Objective: Check each line of the listing below for the string "Continue", and copy the ones that have it.

Scenes as source code:
##############################

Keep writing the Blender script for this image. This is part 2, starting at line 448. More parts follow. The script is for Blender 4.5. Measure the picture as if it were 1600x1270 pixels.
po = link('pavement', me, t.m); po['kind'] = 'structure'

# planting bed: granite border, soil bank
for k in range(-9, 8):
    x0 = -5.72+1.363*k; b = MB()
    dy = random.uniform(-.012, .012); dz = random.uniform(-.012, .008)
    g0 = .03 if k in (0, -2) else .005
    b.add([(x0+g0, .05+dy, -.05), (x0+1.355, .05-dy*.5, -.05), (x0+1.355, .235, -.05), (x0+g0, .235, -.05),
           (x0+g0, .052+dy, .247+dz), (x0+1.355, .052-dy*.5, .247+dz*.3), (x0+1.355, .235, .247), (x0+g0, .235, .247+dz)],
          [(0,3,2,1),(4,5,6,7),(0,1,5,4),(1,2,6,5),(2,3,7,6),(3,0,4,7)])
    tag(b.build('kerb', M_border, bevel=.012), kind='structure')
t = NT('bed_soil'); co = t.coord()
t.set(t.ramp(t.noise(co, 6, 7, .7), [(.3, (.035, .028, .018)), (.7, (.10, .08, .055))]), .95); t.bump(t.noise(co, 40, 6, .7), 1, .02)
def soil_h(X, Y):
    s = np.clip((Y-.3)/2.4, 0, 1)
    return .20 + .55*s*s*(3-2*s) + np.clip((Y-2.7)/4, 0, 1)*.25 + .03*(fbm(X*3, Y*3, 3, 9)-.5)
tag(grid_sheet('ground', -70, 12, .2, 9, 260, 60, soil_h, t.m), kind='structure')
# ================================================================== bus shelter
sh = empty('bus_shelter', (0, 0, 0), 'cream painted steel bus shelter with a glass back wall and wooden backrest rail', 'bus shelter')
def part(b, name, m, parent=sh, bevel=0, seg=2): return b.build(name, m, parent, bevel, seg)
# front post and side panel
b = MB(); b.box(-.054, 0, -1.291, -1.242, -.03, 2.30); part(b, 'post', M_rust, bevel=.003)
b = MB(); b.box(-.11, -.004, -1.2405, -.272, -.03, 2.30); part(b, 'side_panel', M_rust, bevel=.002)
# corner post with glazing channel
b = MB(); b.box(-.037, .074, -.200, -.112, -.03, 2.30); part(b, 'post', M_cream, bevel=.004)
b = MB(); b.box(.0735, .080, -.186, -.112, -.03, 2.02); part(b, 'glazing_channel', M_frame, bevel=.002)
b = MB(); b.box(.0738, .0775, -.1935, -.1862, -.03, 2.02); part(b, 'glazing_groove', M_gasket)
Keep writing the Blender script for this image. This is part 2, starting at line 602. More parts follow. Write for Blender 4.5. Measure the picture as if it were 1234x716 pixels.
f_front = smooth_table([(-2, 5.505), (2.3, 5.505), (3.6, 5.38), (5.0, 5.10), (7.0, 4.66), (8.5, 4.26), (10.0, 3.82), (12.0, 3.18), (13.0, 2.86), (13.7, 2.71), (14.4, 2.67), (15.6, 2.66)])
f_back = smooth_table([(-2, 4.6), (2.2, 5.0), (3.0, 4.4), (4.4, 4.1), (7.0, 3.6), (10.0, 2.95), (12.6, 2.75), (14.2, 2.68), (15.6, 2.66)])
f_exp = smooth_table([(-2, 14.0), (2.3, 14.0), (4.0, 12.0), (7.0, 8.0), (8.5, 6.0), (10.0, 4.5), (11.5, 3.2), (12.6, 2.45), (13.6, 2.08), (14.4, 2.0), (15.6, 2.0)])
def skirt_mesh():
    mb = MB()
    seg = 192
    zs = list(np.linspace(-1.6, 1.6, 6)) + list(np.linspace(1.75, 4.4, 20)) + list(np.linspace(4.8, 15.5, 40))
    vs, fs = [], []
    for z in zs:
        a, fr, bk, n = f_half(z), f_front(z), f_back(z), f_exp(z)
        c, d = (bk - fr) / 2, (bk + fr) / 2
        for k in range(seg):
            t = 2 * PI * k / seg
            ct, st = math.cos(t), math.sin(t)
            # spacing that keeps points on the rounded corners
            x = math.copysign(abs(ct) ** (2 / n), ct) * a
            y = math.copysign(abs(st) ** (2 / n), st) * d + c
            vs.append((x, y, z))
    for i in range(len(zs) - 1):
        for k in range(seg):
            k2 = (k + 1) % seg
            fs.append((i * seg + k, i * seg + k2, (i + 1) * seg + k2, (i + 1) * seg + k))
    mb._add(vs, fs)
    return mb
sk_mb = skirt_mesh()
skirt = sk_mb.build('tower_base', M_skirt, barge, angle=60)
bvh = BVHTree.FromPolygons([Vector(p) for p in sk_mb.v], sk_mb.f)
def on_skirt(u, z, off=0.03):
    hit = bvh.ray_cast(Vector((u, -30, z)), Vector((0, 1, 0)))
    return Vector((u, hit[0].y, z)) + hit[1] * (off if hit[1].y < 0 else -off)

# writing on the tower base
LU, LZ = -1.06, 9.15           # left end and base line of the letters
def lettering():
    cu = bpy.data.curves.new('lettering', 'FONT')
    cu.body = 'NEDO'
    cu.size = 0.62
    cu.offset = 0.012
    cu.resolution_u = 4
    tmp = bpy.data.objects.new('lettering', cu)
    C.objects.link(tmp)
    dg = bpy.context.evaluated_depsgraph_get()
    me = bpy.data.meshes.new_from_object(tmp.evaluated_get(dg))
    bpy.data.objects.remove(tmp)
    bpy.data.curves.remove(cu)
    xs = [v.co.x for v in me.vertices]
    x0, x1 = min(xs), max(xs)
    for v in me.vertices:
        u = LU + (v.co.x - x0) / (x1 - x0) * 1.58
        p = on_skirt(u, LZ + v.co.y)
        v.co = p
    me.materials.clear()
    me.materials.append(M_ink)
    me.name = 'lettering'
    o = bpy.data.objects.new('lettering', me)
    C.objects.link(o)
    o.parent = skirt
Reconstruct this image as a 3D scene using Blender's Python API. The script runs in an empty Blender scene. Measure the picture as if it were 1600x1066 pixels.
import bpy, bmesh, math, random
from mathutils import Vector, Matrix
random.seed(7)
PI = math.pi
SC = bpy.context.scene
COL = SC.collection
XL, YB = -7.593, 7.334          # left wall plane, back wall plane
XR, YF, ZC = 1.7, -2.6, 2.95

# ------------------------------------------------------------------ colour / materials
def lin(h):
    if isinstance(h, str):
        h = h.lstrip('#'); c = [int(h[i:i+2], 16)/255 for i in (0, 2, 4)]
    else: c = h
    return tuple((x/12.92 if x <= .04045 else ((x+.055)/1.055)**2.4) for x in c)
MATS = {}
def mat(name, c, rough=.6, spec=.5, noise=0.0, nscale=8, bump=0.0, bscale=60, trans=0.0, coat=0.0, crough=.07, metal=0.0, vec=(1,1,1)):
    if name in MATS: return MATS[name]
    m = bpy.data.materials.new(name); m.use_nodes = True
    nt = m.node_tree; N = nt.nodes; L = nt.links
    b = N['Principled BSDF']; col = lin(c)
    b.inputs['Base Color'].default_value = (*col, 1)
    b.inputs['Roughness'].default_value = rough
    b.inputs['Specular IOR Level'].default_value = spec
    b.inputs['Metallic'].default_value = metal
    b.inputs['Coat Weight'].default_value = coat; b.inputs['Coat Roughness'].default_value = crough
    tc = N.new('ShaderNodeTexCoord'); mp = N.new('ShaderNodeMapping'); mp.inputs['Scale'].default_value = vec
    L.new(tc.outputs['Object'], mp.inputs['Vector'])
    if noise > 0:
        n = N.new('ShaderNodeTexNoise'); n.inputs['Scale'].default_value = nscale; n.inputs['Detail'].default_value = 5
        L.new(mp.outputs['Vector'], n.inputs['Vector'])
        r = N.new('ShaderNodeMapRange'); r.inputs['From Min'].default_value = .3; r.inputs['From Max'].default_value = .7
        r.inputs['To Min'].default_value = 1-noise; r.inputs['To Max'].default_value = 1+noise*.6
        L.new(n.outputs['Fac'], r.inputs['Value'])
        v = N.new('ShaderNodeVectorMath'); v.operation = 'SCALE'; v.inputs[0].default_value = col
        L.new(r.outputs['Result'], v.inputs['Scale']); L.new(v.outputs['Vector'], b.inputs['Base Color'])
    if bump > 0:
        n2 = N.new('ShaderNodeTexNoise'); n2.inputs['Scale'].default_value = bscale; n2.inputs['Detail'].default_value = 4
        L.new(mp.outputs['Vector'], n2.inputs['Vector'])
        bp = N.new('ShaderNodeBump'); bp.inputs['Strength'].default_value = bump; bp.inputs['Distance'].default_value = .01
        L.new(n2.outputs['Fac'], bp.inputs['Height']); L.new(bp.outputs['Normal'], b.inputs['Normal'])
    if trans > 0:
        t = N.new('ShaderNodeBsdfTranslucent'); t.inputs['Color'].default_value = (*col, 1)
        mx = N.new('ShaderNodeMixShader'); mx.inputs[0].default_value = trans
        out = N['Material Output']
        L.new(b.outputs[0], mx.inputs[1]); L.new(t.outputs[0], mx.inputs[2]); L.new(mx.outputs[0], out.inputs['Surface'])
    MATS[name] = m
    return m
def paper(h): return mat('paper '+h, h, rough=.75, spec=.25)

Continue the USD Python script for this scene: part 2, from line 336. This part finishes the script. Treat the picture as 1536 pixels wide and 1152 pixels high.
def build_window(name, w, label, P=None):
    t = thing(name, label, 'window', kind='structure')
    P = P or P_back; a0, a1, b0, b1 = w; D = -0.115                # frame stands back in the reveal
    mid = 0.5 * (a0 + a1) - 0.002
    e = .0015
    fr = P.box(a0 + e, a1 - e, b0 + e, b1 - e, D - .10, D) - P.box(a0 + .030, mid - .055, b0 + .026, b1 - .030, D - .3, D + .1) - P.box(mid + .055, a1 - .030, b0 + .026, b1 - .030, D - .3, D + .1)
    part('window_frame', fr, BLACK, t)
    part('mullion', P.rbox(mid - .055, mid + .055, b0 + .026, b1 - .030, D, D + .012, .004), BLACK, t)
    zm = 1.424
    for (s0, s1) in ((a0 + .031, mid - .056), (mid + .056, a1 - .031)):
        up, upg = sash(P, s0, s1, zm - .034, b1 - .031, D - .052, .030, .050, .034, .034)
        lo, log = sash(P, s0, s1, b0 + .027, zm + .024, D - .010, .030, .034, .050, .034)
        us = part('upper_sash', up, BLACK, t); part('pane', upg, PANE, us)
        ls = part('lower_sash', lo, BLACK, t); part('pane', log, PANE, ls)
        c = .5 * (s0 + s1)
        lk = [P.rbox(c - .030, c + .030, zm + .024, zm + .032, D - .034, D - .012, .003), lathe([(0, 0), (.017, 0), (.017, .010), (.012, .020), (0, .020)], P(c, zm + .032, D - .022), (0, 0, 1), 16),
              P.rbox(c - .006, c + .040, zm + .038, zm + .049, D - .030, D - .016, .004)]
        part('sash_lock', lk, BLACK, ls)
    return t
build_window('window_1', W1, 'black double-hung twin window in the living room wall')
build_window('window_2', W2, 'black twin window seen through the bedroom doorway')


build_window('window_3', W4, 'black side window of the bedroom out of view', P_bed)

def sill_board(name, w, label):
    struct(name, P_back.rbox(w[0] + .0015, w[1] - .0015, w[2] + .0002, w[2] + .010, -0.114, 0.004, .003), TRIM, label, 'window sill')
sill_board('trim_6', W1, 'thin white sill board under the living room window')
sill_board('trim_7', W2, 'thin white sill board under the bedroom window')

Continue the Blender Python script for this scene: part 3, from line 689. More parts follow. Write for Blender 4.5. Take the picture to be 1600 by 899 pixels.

##############################

Written answer:
Continue the USD Python script for this scene: part 2, from line 336. This part finishes the script. Treat the picture as 1536 pixels wide and 1152 pixels high.
Continue the Blender Python script for this scene: part 3, from line 689. More parts follow. Write for Blender 4.5. Take the picture to be 1600 by 899 pixels.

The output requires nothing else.